Sunday, October 03, 2021

New technology could help solve mystery of missing Malaysia Air Flight 370

New tracking technology could make it possible to solve the nearly eight-year-old mystery of Malaysia Airlines flight 370, or at least locate its debris field, according to reports out of the UK.

The Boeing 777 was lost to radar contact in March 2014, about 90 minutes after departing Kuala Lumpur for Beijing. All 239 people aboard are presumed dead.

Its disappearance somewhere in the Indian Ocean touched off an international search effort. Yet years later only trace debris believed from the aircraft have been recovered.

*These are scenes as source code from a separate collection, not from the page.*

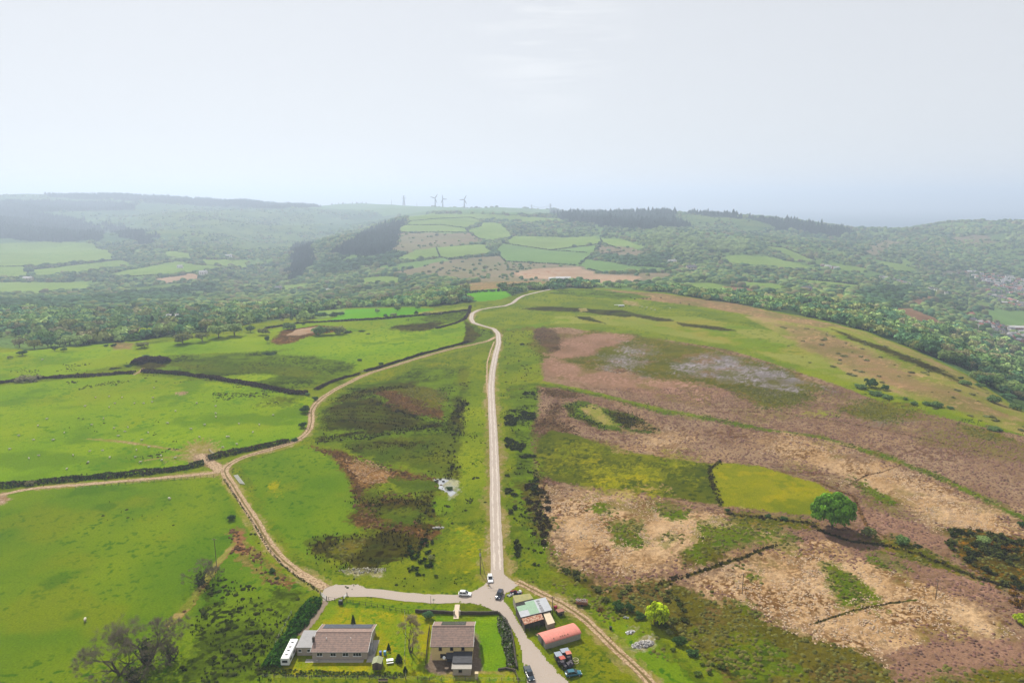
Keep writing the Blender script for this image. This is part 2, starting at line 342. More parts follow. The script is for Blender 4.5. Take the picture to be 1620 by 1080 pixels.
A('verge', (690,835),(730,800),(772,800),(772,905),(715,925),(700,900),(695,860), j=1.5)
A('garden', (705,850),(745,830),(762,860),(755,890),(715,900), j=2.5)
A('grass', (720,790),(745,560),(772,560),(772,790), j=.4)
# moor to the right of the road
MX = [(850,612),(858,600),(858,575),(865,560),(842,548),(840,530),(870,518),(900,518),(960,530),(1050,537),(1150,552),(1200,567),(1300,600),(1420,645),(1620,690),(1900,745),(1900,1700),(1330,1700),(1180,1095),(1110,1010),(1010,960),(960,930),(880,905),(860,880),(850,780),(838,700)]
A('heather', *MX, j=.5)
A('topgrass', (866,512),(950,512),(1050,528),(1150,545),(1250,572),(1330,600),(1620,680),(1620,655),(1300,540),(1100,500),(880,500), j=.4)
A('dryslope', (1180,500),(1260,498),(1370,526),(1450,556),(1530,594),(1620,655),(1900,790),(1900,760),(1620,688),(1540,660),(1440,630),(1340,590),(1260,545), j=.6)
A('brownslope', (1230,512),(1290,520),(1350,545),(1400,570),(1460,600),(1560,640),(1620,668),(1540,655),(1430,615),(1330,575),(1260,540), j=1.)
A('topgrass', (1235,498),(1300,508),(1400,545),(1470,575),(1440,578),(1370,548),(1300,522), j=.8)
A('brownslope', (940,457),(1050,465),(1160,480),(1260,500),(1330,515),(1300,518),(1210,502),(1120,487),(1020,474),(960,466), j=.4)
A('bogdark', (1300,515),(1400,548),(1480,580),(1540,612),(1520,606),(1450,578),(1380,550), j=.6)
A('rushy', (880,459),(950,458),(1040,470),(1000,474),(930,470),(870,464), j=.4)
A('bog', (824,488),(860,484),(930,488),(985,491),(1010,498),(990,502),(950,498),(925,494),(850,491), j=.3)
A('bog', (905,500),(935,502),(960,512),(930,508), j=.3)
A('bogdark', (1000,496),(1060,504),(1070,509),(1040,508),(1000,501), j=.3)
A('bogdark', (1072,510),(1130,516),(1165,523),(1140,523),(1080,516), j=.3)
A('dust', (915,488),(928,487),(930,492),(918,493), j=.2)
A('dust', (985,474),(1010,478),(1020,486),(990,482), j=.5)
A('lush', (795,545),(800,520),(850,512),(885,508),(850,518),(830,540), j=.5)
A('olive', (795,522),(850,516),(870,530),(875,560),(850,590),(830,600),(800,560), j=1.2)
A('grass', (797,524),(850,520),(838,545),(855,560),(850,590),(800,595), j=.7)
A('heathdk', (843,522),(860,516),(880,522),(890,540),(866,552),(850,540), j=.4)
A('olive', (868,560),(930,522),(990,528),(1060,540),(1140,556),(1240,580),(1305,610),(1290,642),(1220,652),(1170,628),(1060,602),(980,586),(900,580), j=.8)
A('pink', (862,560),(900,535),(960,524),(1010,534),(960,548),(930,565),(890,570), j=.6)
A('heathdk', (860,540),(875,530),(890,545),(870,560), j=.5)
for q in [((945,566),(1000,553),(1012,566),(1000,585),(960,590)), ((1075,577),(1110,565),(1140,560),(1172,570),(1180,585),(1130,590),(1090,600)), ((1150,575),(1230,588),(1290,610),(1270,628),(1190,608),(1140,598)), ((1180,590),(1215,575),(1240,590),(1225,612)),((985,545),(1020,545),(1010,560)),((1370,668),(1400,662),(1450,668),(1400,674))]:
    A('lavender', *q, j=1.6)
A('pink', (850,575),(880,568),(960,590),(1040,600),(1130,610),(1160,622),(1120,640),(1040,632),(960,612),(870,592), j=.5)
A('olive', (1330,648),(1365,630),(1430,640),(1475,664),(1400,666),(1350,662), j=1.)
A('olive', (1520,672),(1600,690),(1600,700),(1530,684), j=.8)
A('topgrass', (1265,655),(1310,648),(1320,656),(1280,660), j=.8)
A('heathdk', (845,612),(900,612),(940,622),(870,640),(852,660),(838,700),(850,760),(860,800),(880,790),(868,740),(850,715),(856,690),(880,680),(920,690),(880,660),(890,640), j=.8)
Ln('green2', 9, (800,628),(812,612),(845,606),(890,612),(960,628),(1050,650),(1120,662), j=.4)
Ln('verge', 5, (800,606),(850,603),(890,610),(960,626),(1050,648),(1120,661), j=.4)
Ln('green2', 5.5, (1120,661),(1200,678),(1300,692),(1400,722),(1480,752),(1560,790),(1620,820),(1700,860), j=.5)
A('rushy', (888,642),(920,634),(960,645),(1000,655),(1048,682),(1000,684),(950,678),(905,660), j=.3)
A('bogdark', (960,648),(1000,656),(1040,680),(990,676),(975,664), j=.4)
A('bogdark', (892,646),(905,642),(910,655),(960,676),(930,670), j=.3)
A('dryslope', (914,645),(938,640),(956,652),(976,672),(950,668), j=.3)
A('dfield', (852,692),(872,680),(910,688),(960,704),(1020,717),(1060,724),(1122,733),(1134,760),(1141,798),(1060,786),(960,771),(880,762),(858,752),(850,720), j=.2)
A('yfield', (1010,722),(1060,726),(1110,734),(1080,748),(1040,745), j=2)
A('yfield', (900,706),(960,718),(1000,735),(940,728),(880,715), j=2.5)
A('yfield', (960,745),(1010,742),(1045,785),(985,772),(930,762), j=2.2)
A('yfield', (1122,734),(1140,731),(1200,737),(1290,764),(1326,785),(1322,805),(1290,815),(1140,800),(1130,760), j=.15)
Ln('bogdark', 1.6, (1141,728),(1122,742),(1128,768),(1140,800), j=.6)
A('molinia', (1195,690),(1260,694),(1330,709),(1420,738),(1500,773),(1575,808),(1620,835),(1560,838),(1480,826),(1430,800),(1370,780),(1325,752),(1270,735),(1210,716), j=1.6)
A('molinia', (990,688),(1045,680),(1090,690),(1075,712),(1010,704), j=1.6)
A('molinia', (864,790),(920,772),(1000,788),(1080,798),(1140,804),(1205,820),(1195,850),(1120,872),(1060,902),(985,915),(900,885),(868,845), j=1.6)
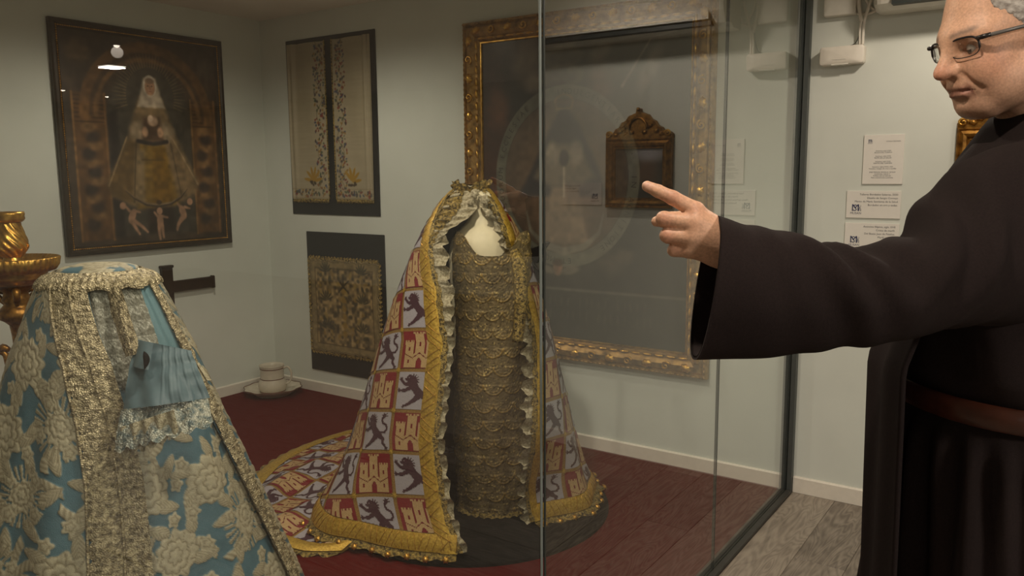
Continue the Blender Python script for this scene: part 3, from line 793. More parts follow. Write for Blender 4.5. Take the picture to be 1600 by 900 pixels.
def floral(cv_, side, seed):
    rg = random.Random(seed)
    A_ = cv_.asp
    cv_.c *= (0.95 + 0.08 * fbm(cv_.U * 3, cv_.W * 40, seed)[..., None])
    inner = (lambda u: 1 - u) if side < 0 else (lambda u: u)      # distance coordinate from the inner edge
    dots = [(72, 60, 62), (120, 54, 44), (78, 84, 66), (64, 70, 92), (140, 104, 46)]
    # vertical border
    n = int(A_ / 0.060)
    for k in range(n):
        y = 0.22 + (A_ - 0.24) * k / n
        for j in range(4):
            u = 0.05 + rg.random() * 0.26
            cv_.blob(inner(u), y + rg.uniform(-0.02, 0.02), 0.018 + 0.018 * rg.random(), 0.012 + 0.014 * rg.random(), dots[rg.randrange(5)], 0.3, 0.9, rg.uniform(0, 3))
    pts = [(inner(0.17 + 0.08 * math.sin(y * 9)), y) for y in np.linspace(0.2, A_, 60)]
    cv_.line(pts, 0.006, (106, 92, 60), 0.006, 0.9)
    # bottom border
    for k in range(46):
        cv_.blob(0.04 + 0.92 * rg.random(), 0.05 + 0.13 * rg.random(), 0.02 + 0.02 * rg.random(), 0.014 + 0.014 * rg.random(), dots[rg.randrange(5)], 0.3, 0.9, rg.uniform(0, 3))
    cv_.line([(0, 0.20), (1, 0.20)], 0.004, (120, 100, 62)); cv_.line([(0, 0.03), (1, 0.03)], 0.004, (120, 100, 62))
    # corner spray of gold leaves
    cx = inner(0.42)
    for an in (0.2, 0.75, 1.3, 1.85, 2.4, 2.95) if side < 0 else (0.15, 0.7, 1.25, 1.8, 2.3):
        d = -1 if side > 0 else 1
        ang = an
        cv_.blob(cx + 0.13 * math.cos(ang), 0.34 + 0.16 * math.sin(ang), 0.13, 0.032, (158, 122, 40), 0.2, 1, ang)
    for k in range(6): cv_.blob(cx + rg.uniform(-0.1, 0.1), 0.30 + rg.uniform(-0.06, 0.06), 0.028, 0.026, (70, 56, 40), 0.4)
for side, x0, x1, seed in ((-1, 0.292, 0.640, 3), (1, 0.712, 1.045, 8)):
    def pl(U, Wn, side=side):
        e = U if side < 0 else 1 - U
        return 0.020 * np.exp(-((e - 0.13) / 0.05) ** 2) * (0.4 + 0.6 * Wn) + 0.016 * np.exp(-((e - 0.03) / 0.03) ** 2) + 0.004 * np.sin(U * 9 + Wn * 3)
    VF, cc = cloth_panel(x0, x1, 1.335, 2.352, 90, 240, lambda k, side=side, seed=seed: floral(k, side, seed), pl, 0.010)
    pn = obj('silk_panel', wall_place(VF, OB, *BW), M['silk'], b1, True, col=cc)
    xi = x1 if side < 0 else x0
    zz = np.linspace(1.335, 2.352, 120)
    fr_ = [(xi + 0.003 * side * -1 + 0.002 * np.sin(zz * 400), np.full(zz.shape, 0.016), zz)]
    obj('side_braid', wall_place(tube(np.stack(fr_[0], -1), 0.005, 6), OB, *BW), M['gold_lace'], pn)
    fx = np.linspace(x0, x1, 60); ft = []
    for k in range(28):
        xx = x0 + (x1 - x0) * (k + 0.5) / 28
        ft.append(tube([(xx, 0.016, 1.338), (xx + random.uniform(-.002, .002), 0.018, 1.325), (xx + random.uniform(-.003, .003), 0.016, 1.312)], [0.0055, 0.006, 0.003], 6))
    tag(obj('fringe', wall_place(join(ft), OB, *BW), M['gold_lace'], pn), kind='stuff')

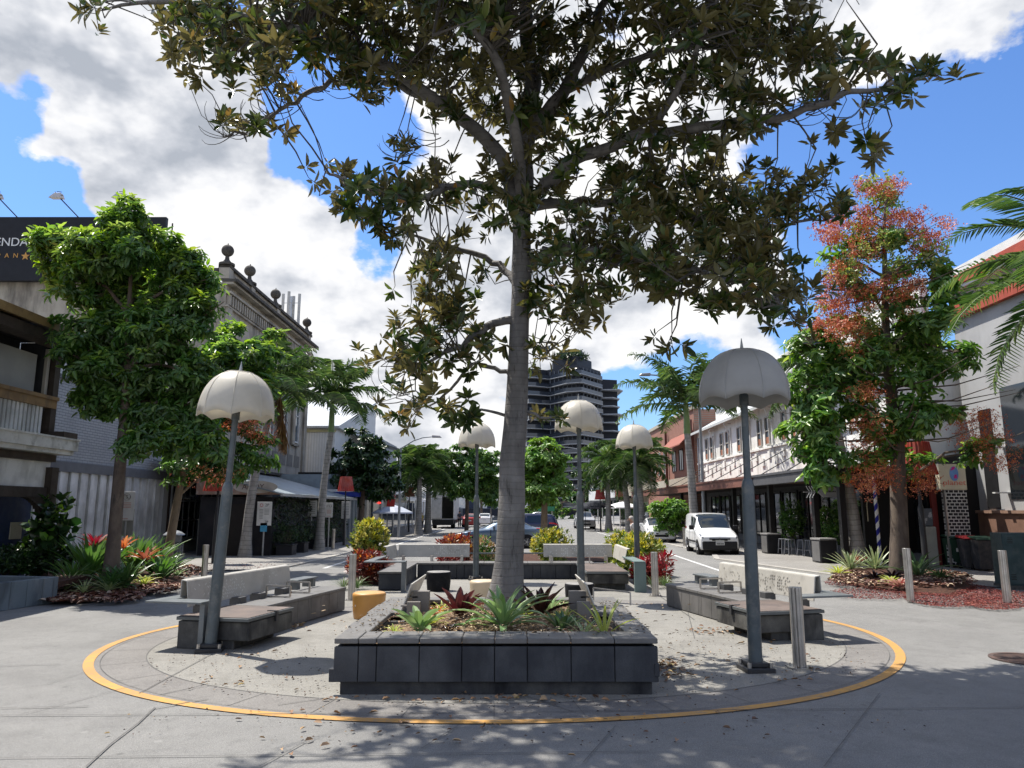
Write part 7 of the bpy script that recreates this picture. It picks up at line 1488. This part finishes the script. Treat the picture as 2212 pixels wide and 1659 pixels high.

A system called Weak Signal Propagation Reporter (WSRP), which tracks signals between aircraft and ground assets, was in its infancy at the time.

The new technology makes it possible to harvest more accurate data from the system, perhaps allowing searchers to pin down the location of the plane when it lost contact with air control, The Times of London reported.

“Imagine crossing a prairie with invisible trip wires crossing the whole area and going back and forth across the length and breadth,” British aerospace engineer Richard Godfrey, who has been part of a team searching for the aircraft for several years, told The Times.

“Each step you make you tread on particular trip wires and we can locate you at the intersection of the disturbed trip wires. We can track your path as you move across the prairie.”